Do you generally impose pretty high standards on yourself?

I do and I don't. Some days I do, and y'know what… a song like The Mexican, that's on the new record, that's a nothing song. It's a great riff and very little else. It wasn't even going to go on the album until I'm kind of listening to it in its order, and I got to the end and there's a run of Dying of the Light, The Right Stuff, While the Song Remains the Same. It got too heavy after that point; they were really kind of deep songs. I thought 'It needs something throwaway here, just to lighten the mood a little bit.' So on that day, I said 'Fuck it, just get that – that's a throwaway song, like Roll With It – it doesn't mean a great deal.' But on the whole, yeah, I do have high standards. But I do have days where you just need to put something that's a little bit shit in there, to get you from one place to another. It's an artistic thing. There are no rules set in stone about being artistic anyway, and if there are, you're an idiot. You've always gotta be able to change your mind at one point.

Did any songs from that Amorphous Androgynous collaboration make it on to 'Chasing Yesterday'? You did a release for Record Store Day, didn't you?

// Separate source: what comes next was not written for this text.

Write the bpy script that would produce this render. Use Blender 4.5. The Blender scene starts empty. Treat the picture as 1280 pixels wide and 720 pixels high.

Oh yeah, Shoot a Hole Into the Sun. That was amazing and it was the one good thing that came out of that record. On this record, The Right Stuff was born out of that project – but what's on the album is completely different. If I played you what was done by Amorphous Androgynous, you'd barely recognise it. We were doing a completely different track that's never come out, which right at the end had those three chords as an outro thing. I didn't think anything of it and went back to the studio the next day, and they'd looped those three chords and I played drums and put a bit of a beat on it. I wrote a song around that. When it came to this album, I thought that the idea was good, but the execution wasn't very good – so I re-recorded it, got a saxophone player. [It was] the same with The Mexican, which came out of another tune which I started played the riff of. It had a bit of a vibe.